(Items from a data source)
▼

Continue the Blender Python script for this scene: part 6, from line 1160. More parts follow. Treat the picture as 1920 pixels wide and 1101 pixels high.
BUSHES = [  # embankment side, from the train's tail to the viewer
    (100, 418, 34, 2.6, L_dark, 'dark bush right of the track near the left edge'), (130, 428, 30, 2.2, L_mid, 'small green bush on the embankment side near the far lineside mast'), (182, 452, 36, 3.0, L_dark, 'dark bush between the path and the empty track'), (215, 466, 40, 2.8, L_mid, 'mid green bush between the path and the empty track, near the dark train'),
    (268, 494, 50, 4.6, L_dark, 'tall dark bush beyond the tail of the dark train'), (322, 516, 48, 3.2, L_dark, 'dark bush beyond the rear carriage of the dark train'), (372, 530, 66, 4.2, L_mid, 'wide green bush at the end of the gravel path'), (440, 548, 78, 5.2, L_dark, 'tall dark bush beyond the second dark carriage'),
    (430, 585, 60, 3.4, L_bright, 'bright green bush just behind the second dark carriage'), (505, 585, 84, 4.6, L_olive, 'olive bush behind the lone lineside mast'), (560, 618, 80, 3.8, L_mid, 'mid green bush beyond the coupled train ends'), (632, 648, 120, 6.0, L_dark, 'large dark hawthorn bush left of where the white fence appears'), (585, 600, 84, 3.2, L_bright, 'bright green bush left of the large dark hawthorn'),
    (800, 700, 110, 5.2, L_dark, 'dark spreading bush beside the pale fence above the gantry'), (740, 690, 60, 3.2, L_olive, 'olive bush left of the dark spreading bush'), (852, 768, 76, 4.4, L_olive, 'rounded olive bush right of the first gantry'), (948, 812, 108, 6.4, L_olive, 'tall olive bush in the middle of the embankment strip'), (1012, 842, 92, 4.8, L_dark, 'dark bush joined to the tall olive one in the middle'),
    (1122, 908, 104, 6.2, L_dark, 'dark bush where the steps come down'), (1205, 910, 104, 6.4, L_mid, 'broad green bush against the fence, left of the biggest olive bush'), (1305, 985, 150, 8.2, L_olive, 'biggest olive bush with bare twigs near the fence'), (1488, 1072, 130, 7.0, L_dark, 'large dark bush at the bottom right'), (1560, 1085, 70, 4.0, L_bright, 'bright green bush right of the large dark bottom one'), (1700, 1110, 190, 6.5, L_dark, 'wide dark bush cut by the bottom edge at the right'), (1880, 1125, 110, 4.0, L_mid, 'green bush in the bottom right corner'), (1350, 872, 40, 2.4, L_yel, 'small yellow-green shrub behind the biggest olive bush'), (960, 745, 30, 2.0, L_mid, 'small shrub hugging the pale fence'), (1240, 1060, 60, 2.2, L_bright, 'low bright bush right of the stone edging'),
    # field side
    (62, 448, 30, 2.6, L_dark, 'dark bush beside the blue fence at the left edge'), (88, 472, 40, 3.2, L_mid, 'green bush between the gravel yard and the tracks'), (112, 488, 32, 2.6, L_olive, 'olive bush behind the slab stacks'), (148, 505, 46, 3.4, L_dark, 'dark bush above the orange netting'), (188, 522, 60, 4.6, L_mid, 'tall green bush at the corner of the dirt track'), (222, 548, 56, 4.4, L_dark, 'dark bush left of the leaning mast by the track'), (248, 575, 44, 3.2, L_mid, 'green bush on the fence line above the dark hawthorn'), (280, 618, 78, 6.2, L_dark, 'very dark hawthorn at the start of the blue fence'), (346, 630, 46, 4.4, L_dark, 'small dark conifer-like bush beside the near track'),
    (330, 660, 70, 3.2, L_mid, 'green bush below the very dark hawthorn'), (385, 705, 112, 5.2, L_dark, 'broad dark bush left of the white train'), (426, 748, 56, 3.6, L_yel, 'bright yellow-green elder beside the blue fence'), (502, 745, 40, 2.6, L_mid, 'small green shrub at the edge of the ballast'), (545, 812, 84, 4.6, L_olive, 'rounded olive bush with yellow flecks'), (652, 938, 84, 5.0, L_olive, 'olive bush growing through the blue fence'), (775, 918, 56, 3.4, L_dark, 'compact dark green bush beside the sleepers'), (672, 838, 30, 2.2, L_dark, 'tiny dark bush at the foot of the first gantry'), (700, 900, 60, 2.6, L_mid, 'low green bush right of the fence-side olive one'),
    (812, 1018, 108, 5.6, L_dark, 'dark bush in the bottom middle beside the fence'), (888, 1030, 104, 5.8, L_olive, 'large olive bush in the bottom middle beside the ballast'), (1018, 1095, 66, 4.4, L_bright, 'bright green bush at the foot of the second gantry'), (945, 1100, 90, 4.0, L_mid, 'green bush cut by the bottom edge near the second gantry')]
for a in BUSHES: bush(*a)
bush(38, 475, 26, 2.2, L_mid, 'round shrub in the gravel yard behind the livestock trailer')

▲
▼

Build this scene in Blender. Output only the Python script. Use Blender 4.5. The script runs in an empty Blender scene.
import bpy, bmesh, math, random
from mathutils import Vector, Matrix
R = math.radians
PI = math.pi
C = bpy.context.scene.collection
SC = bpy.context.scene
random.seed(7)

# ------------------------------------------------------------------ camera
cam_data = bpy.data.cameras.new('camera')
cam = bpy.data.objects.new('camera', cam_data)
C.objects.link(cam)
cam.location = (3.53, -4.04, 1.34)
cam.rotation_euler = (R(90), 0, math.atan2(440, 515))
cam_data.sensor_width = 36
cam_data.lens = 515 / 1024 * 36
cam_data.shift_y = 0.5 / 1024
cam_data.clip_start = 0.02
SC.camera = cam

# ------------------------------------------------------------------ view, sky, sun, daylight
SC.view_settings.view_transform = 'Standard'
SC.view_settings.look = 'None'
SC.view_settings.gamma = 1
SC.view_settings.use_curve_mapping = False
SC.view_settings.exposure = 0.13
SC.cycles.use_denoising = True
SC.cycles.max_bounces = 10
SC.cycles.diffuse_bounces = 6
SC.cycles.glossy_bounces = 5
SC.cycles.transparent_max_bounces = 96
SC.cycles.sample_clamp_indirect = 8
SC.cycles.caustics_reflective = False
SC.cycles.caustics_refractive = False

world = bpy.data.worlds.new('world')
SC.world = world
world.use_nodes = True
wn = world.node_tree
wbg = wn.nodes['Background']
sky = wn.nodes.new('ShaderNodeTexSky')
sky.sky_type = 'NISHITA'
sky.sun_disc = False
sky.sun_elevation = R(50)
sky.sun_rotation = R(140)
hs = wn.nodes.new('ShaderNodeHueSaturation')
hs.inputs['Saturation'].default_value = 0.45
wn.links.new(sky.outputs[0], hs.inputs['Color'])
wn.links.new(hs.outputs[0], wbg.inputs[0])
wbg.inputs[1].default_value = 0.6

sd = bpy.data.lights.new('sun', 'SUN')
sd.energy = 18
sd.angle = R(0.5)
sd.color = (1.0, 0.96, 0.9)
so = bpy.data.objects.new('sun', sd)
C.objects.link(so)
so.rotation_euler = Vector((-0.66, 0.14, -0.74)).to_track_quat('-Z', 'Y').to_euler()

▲

→ **Stated problem**: Above are the records; print exactly the lines from the line with "Build this scene" to the line with "random.seed(7)", including both, and nothing else.

→ **Solution to this problem**:
Build this scene in Blender. Output only the Python script. Use Blender 4.5. The script runs in an empty Blender scene.
import bpy, bmesh, math, random
from mathutils import Vector, Matrix
R = math.radians
PI = math.pi
C = bpy.context.scene.collection
SC = bpy.context.scene
random.seed(7)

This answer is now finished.